Simple y sencillamente solté tu mano y salí casi corriendo de tu casa, llena de miedo.
No fui valiente –como tú- para encarar la muerte. Su aroma.
Hace apenas dos meses y medio me senté frente a tu tumba. Hacía calor a pesar de ser muy de mañana. No te llevé flores. Tampoco pude decirte nada. Sólo encontré dos faltas de ortografía en tu lápida.
No pude hablar porque algo estuvo apretando por dentro mi garganta. Supongo que fue sudor lo que me escurrió por los ojos y la cara. Segura, fue la brisa matinal la que se llevó las palabras.
Rocé con mi mano izquierda las ocho letras de tu nombre antes de levantarme y me alejé.
No he vuelto a tu casa. Sigo huyendo -no es por cobardía-.
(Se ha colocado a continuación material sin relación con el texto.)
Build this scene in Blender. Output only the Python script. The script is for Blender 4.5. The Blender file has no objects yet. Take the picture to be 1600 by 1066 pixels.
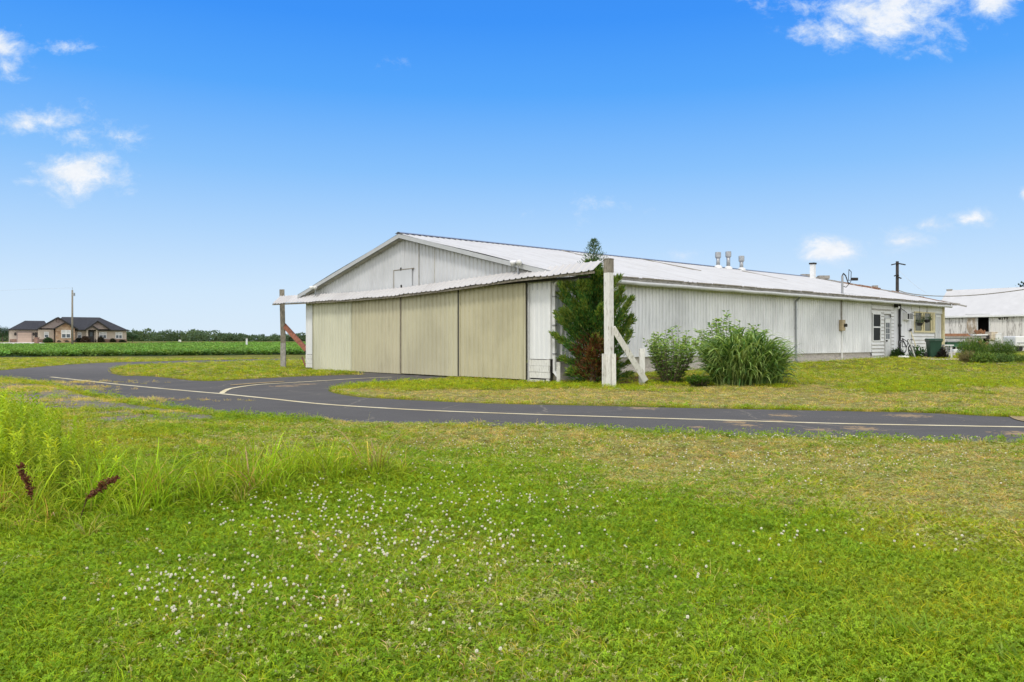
import bpy, math, random
import numpy as np
from mathutils import Vector, Matrix
R = math.radians
random.seed(7)
rng = np.random.default_rng(7)
sc = bpy.context.scene
COL = sc.collection

# ------------------------------------------------------------------ camera
CZ, F = 1.357, 1245.0            # camera height, focal length in photo pixels (1600 wide)
cam_d = bpy.data.cameras.new('camera'); cam = bpy.data.objects.new('camera', cam_d); COL.objects.link(cam)
cam.location = (0, 0, CZ); cam.rotation_euler = (R(90), 0, 0)
cam_d.sensor_width = 36; cam_d.lens = 36 * F / 1600; cam_d.clip_end = 12000; cam_d.clip_start = .05
sc.camera = cam
# ------------------------------------------------------------------ light
SUN_EL, SUN_AZ = R(56), R(205)   # azimuth clockwise from +Y
sd = bpy.data.lights.new('sun', 'SUN'); so = bpy.data.objects.new('sun', sd); COL.objects.link(so)
sd.energy = 1.5; sd.angle = R(10); sd.color = (1, .95, .87)
sdir = Vector((math.sin(SUN_AZ) * math.cos(SUN_EL), math.cos(SUN_AZ) * math.cos(SUN_EL), math.sin(SUN_EL)))
so.rotation_euler = sdir.to_track_quat('Z', 'Y').to_euler(); so.location = (0, -10, 40)
sc.view_settings.view_transform = 'Standard'; sc.view_settings.look = 'None'
sc.view_settings.gamma = 1; sc.view_settings.exposure = 0.35
EXPO = 2 ** sc.view_settings.exposure

def S(r, g, b):
    f = lambda c: (c / 12.92 if c <= .04045 else ((c + .055) / 1.055) ** 2.4)
    return (f(r / 255), f(g / 255), f(b / 255))

class NT:
    """small helper for node trees"""
    def __init__(s, tree): s.t = tree; s.n = tree.nodes; s.l = tree.links
    def node(s, typ, **kw):
        n = s.n.new(typ)
        for k, v in kw.items(): setattr(n, k, v)
        return n
    def put(s, sock, v):
        if isinstance(v, bpy.types.NodeSocket): s.l.new(v, sock)
        elif isinstance(v, (tuple, list)) and sock.type == 'RGBA' and len(v) == 3: sock.default_value = (*v, 1)
        else: sock.default_value = v
    def math(s, op, a, b=0.0, c=None, clamp=False):
        n = s.node('ShaderNodeMath', operation=op, use_clamp=clamp)
        s.put(n.inputs[0], a); s.put(n.inputs[1], b)
        if c is not None: s.put(n.inputs[2], c)
        return n.outputs[0]
    def mix(s, f, a, b, typ='MIX'):
        n = s.node('ShaderNodeMix', data_type='RGBA', blend_type=typ)
        s.put(n.inputs[0], f); s.put(n.inputs[6], a); s.put(n.inputs[7], b)
        return n.outputs[2]
    def ramp(s, f, stops):
        n = s.node('ShaderNodeValToRGB'); s.put(n.inputs[0], f)
        e = n.color_ramp.elements
        while len(e) < len(stops): e.new(.5)
        for el, (p, c) in zip(e, stops):
            el.position = p; el.color = (*c, 1) if len(c) == 3 else c
        return n.outputs[0]
    def rng(s, v, a, b, c=0.0, d=1.0, smooth=True):
        n = s.node('ShaderNodeMapRange', interpolation_type='SMOOTHSTEP' if smooth else 'LINEAR')
        for i, x in enumerate((v, a, b, c, d)): s.put(n.inputs[i], x)
        return n.outputs[0]
    def noise(s, vec, scale, detail=4.0, rough=.55, out=0):
        n = s.node('ShaderNodeTexNoise'); s.put(n.inputs['Vector'], vec)
        n.inputs['Scale'].default_value = scale; n.inputs['Detail'].default_value = detail
        n.inputs['Roughness'].default_value = rough
        return n.outputs[out]
    def map(s, vec, scale=(1, 1, 1), rot=(0, 0, 0), loc=(0, 0, 0)):
        n = s.node('ShaderNodeMapping'); s.put(n.inputs[0], vec)
        n.inputs['Location'].default_value = loc; n.inputs['Rotation'].default_value = rot; n.inputs['Scale'].default_value = scale
        return n.outputs[0]

# ------------------------------------------------------------------ sky (world)
W = bpy.data.worlds.new('World'); sc.world = W; W.use_nodes = True
w = NT(W.node_tree); w.n.clear()
tc = w.node('ShaderNodeTexCoord').outputs['Generated']
sx = w.node('ShaderNodeSeparateXYZ'); w.l.new(tc, sx.inputs[0])
dx, dy, dz = sx.outputs
ysafe = w.math('MAXIMUM', dy, .05)
cu, cv = w.math('DIVIDE', dx, ysafe), w.math('DIVIDE', dz, ysafe)
elev = w.math('DIVIDE', dz, w.math('SQRT', w.math('MAXIMUM', w.math('SUBTRACT', 1.0, w.math('MULTIPLY', dz, dz)), .0001)))
K = lambda c: tuple(x / EXPO for x in c)
sky_ramp = w.ramp(elev, [(0.0, K(S(222, 239, 254))), (.06, K(S(208, 232, 255))), (.13, K(S(178, 216, 255))), (.21, K(S(136, 195, 255))),
                        (.31, K(S(84, 168, 255))), (.40, K(S(58, 149, 252))), (.55, K(S(48, 134, 240)))])
nish = w.node('ShaderNodeTexSky', sky_type='NISHITA', sun_disc=False)
nish.sun_elevation = SUN_EL; nish.sun_rotation = SUN_AZ
ng = w.mix(1.0, nish.outputs[0], (.1, .1, .1), 'MULTIPLY')
base = w.mix(.06, sky_ramp, ng)
# unseen thin overcast overhead and behind the camera, added for soft neutral fill
fill_veil_n = w.noise(tc, 2.2, 5)
veil = w.math('MAXIMUM', w.rng(elev, .55, 1.3), w.rng(dy, .45, -.1))
fill_veil_c = w.mix(w.rng(fill_veil_n, .3, .7), (1.12, 1.12, 1.13), (1.42, 1.42, 1.41))
# clouds: direction-space puffs  (u centre, v centre, radius u, radius v, density)
def uv(px, py): return (px - 800) / F, (533 - py) / F
nc = w.node('ShaderNodeCombineXYZ'); w.put(nc.inputs[0], cu); w.put(nc.inputs[1], w.math('MULTIPLY', cv, 1.5))
wrp = w.mix(.06, nc.outputs[0], w.noise(nc.outputs[0], 9.0, 3, .5, 1))
cn1 = w.noise(wrp, 21.0, 10, .68)
cn2 = w.noise(nc.outputs[0], 6.0, 3, .5)
nmix = w.math('ADD', w.math('MULTIPLY', cn1, .65), w.math('MULTIPLY', cn2, .35))
cl = None
for px, py, rx, ry, den in [(1375, 22, 165, 62, 1.0), (1300, 48, 85, 36, .85), (1548, 2, 46, 34, .8), (112, 272, 84, 42, 1.12), (50, 282, 50, 16, .55), (72, 190, 84, 28, .62),
                            (118, 212, 46, 26, .52), (105, 76, 60, 14, .38), (0, 72, 44, 26, .7), (8, 104, 36, 22, .66), (1298, 391, 54, 27, 1.1), (1410, 378, 50, 27, .8),
                            (1462, 352, 46, 14, .5), (1524, 342, 44, 15, .6), (1066, 398, 40, 14, .5), (1600, 305, 12, 14, .6), (200, 216, 40, 12, .3), (635, 100, 28, 12, .22),
                            (950, 322, 50, 16, .22)]:
    u0, v0 = uv(px, py)
    a = w.math('DIVIDE', w.math('SUBTRACT', cu, u0), rx / F); b = w.math('DIVIDE', w.math('SUBTRACT', cv, v0), ry / F)
    d = w.math('SQRT', w.math('ADD', w.math('MULTIPLY', a, a), w.math('MULTIPLY', b, b)))
    m = w.math('MULTIPLY', w.math('SUBTRACT', 1.0, d), den)          # 1 at centre, falls off
    cl = m if cl is None else w.math('MAXIMUM', cl, m)
cl = w.math('ADD', w.math('MULTIPLY', cl, 1.0), w.math('MULTIPLY', w.math('SUBTRACT', nmix, .52), 3.6))
cmask = w.math('MULTIPLY', w.rng(cl, -.16, .72), w.rng(dy, .1, .3))
ccol = w.mix(w.rng(cl, .2, .9), K(S(214, 232, 253)), K(S(251, 252, 254)))
ccol = w.mix(w.math('MULTIPLY', w.rng(w.noise(wrp, 30, 5, .6), .45, .7), .45), ccol, K(S(222, 232, 244)))
sky = w.mix(w.math('MULTIPLY', cmask, .96), base, ccol)
fill_veil_c = w.mix(w.rng(elev, .45, .95), fill_veil_c, (.70, .74, .82))
sky = w.mix(veil, sky, fill_veil_c)
bg = w.node('ShaderNodeBackground'); w.put(bg.inputs[0], sky); bg.inputs[1].default_value = 1.0
wo = w.node('ShaderNodeOutputWorld'); w.l.new(bg.outputs[0], wo.inputs[0])

# ------------------------------------------------------------------ geometry frame of the hangar
C0 = Vector((1.253, 26.0)); A2 = Vector((-.6645, .7473)); B2 = Vector((.7473, .6645))
HW, HL = 16.86, 33.0                     # hangar width along A, length along B
SLOPE, RZ = .237, 5.69                   # roof pitch and ridge height
def P(a, b, z): p = C0 + A2 * a + B2 * b; return Vector((p.x, p.y, z))
def ab(x, y):
    rx, ry = x - C0.x, y - C0.y
    return rx * A2.x + ry * A2.y, rx * B2.x + ry * B2.y
def at(px, py, Y): return Vector(((px - 800) / F * Y, Y, CZ - (py - 533) / F * Y))
def on_front(px, py, b=0.0):
    u = (px - 800) / F; ox, oy = C0.x + B2.x * b, C0.y + B2.y * b
    a = (u * oy - ox) / (A2.x - u * A2.y); return a, CZ - (py - 533) / F * (oy + A2.y * a)
def on_side(px, py, a=0.0):
    u = (px - 800) / F; ox, oy = C0.x + A2.x * a, C0.y + A2.y * a
    b = (u * oy - ox) / (B2.x - u * B2.y); return b, CZ - (py - 533) / F * (oy + B2.y * b)
def sstep(x, a, b):
    t = np.clip((x - a) / (b - a), 0, 1); return t * t * (3 - 2 * t)
def hgt(x, y):
    x = np.asarray(x, float); y = np.asarray(y, float)
    a, b = ab(x, y)
    g = np.interp(b, [-1, 0, 5, 15, 23.4, 33, 60], [0, 0, .2, .35, .455, .50, .5])
    h1 = g * sstep(a, -13, -1.2) * (1 - sstep(a, 8, 18))
    hl = np.interp(y, [60, 150, 162, 172, 5000], [0, .40, .85, 1.05, 1.05])
    hr = np.interp(y, [60, 150, 300, 5000], [0, .40, .62, .8])
    t = sstep(x, -80, -68) ; h2 = hl * (1 - t) + hr * t
    return np.maximum(h1, h2)
def ground(px, py):
    Y = 20.0
    for _ in range(60):
        x = (px - 800) / F * Y; z = float(hgt(x, Y)); Yn = (CZ - z) * F / max(py - 533, 1.0); Y = Y * .5 + Yn * .5
    x = (px - 800) / F * Y; return Vector((x, Y, float(hgt(x, Y))))
def g0(px, py): Y = CZ * F / (py - 533); return ((px - 800) / F * Y, Y)
def inpoly(x, y, poly):
    x = np.asarray(x); y = np.asarray(y); r = np.zeros(x.shape, bool); n = len(poly)
    for i in range(n):
        x1, y1 = poly[i]; x2, y2 = poly[(i + 1) % n]
        c = ((y1 > y) != (y2 > y)); 
        with np.errstate(divide='ignore', invalid='ignore'):
            xi = (x2 - x1) * (y - y1) / (y2 - y1 + 1e-12) + x1
        r ^= c & (x < xi)
    return r
def polydist(x, y, poly, closed=True):
    d = np.full(np.shape(x), 1e9); n = len(poly)
    for i in range(n if closed else n - 1):
        x1, y1 = poly[i]; x2, y2 = poly[(i + 1) % n]
        vx, vy = x2 - x1, y2 - y1; t = np.clip(((x - x1) * vx + (y - y1) * vy) / (vx * vx + vy * vy + 1e-9), 0, 1)
        d = np.minimum(d, np.hypot(x - x1 - t * vx, y - y1 - t * vy))
    return d
# smooth value noise in numpy (patches of dry and lush grass)
_tab = rng.random((64, 64))
def vn(x, y, s):
    x = np.asarray(x) / s; y = np.asarray(y) / s
    xi = np.floor(x).astype(int); yi = np.floor(y).astype(int); fx = x - xi; fy = y - yi
    fx = fx * fx * (3 - 2 * fx); fy = fy * fy * (3 - 2 * fy)
    g = lambda i, j: _tab[i % 64, j % 64]
    return (g(xi, yi) * (1 - fx) + g(xi + 1, yi) * fx) * (1 - fy) + (g(xi, yi + 1) * (1 - fx) + g(xi + 1, yi + 1) * fx) * fy
def fbm(x, y, s): return (vn(x, y, s) * .5 + vn(x + 9.1, y + 3.7, s * .5) * .3 + vn(x + 2.2, y + 7.9, s * .23) * .2)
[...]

Me doy cuenta como todos tus hijos giramos en torno a tu recuerdo, desorientados, perdidos. Incapaces de ser la amalgama que fuiste en vida y que nos mantuvo unidos. Hacemos como que sí, pero no.
Un año, madre. Un año. Insisto en repetirlo –un año- porque me parece tan poco y a la vez tanto.
Sólo con la muerte el tiempo pierde su sentido.
Y al final nunca me atreví a preguntarte: -y es hora que no puedo sacarme la duda de la mente- ¿cómo pudiste vivir tanto tiempo sin mi padre?